**Task requirements**
Extract every line where the string "pixels" appears.
============
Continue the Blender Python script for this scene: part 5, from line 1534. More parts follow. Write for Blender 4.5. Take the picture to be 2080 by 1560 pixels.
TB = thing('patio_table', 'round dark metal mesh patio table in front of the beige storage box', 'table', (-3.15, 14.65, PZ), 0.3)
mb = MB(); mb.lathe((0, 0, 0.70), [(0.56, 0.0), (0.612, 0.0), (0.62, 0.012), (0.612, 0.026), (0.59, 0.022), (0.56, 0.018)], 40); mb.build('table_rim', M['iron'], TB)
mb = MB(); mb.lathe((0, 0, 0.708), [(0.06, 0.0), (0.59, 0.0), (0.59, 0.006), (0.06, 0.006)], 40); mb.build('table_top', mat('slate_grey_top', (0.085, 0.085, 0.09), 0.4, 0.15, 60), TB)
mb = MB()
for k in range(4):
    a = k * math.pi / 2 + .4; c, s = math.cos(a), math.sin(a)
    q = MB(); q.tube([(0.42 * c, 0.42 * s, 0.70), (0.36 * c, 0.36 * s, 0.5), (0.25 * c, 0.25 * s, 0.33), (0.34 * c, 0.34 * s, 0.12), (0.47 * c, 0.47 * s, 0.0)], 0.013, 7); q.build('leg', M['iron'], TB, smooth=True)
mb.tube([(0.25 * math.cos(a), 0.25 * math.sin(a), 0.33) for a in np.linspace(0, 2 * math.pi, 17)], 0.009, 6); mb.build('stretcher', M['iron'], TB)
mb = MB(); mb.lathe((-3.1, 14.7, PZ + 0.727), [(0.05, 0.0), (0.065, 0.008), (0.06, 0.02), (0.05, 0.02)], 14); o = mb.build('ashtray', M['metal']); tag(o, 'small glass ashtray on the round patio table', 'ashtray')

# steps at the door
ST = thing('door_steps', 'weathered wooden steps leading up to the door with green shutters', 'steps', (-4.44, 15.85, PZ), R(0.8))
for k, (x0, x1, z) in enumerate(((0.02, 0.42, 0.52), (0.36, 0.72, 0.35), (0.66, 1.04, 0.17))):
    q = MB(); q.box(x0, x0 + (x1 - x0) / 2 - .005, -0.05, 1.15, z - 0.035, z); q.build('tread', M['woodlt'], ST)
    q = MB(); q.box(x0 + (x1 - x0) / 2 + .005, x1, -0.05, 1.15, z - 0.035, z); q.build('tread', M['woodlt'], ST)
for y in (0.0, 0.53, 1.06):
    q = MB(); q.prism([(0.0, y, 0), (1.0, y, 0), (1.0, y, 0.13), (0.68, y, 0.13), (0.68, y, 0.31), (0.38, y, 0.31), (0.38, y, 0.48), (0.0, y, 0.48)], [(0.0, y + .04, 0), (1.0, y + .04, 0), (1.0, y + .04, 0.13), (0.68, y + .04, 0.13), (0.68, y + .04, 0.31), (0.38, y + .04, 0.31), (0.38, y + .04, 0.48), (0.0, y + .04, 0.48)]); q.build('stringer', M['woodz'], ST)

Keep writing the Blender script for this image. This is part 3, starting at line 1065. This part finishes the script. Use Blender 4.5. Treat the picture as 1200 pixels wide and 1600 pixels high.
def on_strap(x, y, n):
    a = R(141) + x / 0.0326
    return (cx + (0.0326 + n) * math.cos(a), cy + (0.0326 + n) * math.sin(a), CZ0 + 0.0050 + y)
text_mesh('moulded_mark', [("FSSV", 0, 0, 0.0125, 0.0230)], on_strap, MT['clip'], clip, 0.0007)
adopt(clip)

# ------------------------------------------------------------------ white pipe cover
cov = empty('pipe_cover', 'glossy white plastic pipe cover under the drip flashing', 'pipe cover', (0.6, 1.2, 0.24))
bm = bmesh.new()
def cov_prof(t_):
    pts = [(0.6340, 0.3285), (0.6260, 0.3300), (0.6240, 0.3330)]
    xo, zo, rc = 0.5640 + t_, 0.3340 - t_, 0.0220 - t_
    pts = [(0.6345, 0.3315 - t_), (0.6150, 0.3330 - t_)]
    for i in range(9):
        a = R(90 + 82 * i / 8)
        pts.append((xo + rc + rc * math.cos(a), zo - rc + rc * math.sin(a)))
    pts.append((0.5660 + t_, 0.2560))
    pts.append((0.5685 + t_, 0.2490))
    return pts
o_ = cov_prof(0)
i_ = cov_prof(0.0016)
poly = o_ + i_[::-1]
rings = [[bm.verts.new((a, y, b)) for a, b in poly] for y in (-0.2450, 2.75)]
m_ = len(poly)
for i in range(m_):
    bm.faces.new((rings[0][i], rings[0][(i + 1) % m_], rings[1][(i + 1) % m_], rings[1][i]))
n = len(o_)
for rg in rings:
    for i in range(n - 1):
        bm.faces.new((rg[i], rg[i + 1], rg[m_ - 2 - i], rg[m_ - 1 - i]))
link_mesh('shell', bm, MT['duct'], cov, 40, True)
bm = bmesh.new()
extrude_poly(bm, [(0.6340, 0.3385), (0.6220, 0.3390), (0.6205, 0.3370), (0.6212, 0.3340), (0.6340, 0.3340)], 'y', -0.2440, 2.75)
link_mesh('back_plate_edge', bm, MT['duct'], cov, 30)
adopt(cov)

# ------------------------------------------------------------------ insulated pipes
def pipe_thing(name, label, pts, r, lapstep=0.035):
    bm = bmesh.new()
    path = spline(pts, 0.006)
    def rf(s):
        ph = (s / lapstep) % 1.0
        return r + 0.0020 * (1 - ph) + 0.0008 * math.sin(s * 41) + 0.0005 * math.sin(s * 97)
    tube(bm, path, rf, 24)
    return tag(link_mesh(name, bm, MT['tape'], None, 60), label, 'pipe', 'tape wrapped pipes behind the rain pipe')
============
**Response**
Continue the Blender Python script for this scene: part 5, from line 1534. More parts follow. Write for Blender 4.5. Take the picture to be 2080 by 1560 pixels.
Keep writing the Blender script for this image. This is part 3, starting at line 1065. This part finishes the script. Use Blender 4.5. Treat the picture as 1200 pixels wide and 1600 pixels high.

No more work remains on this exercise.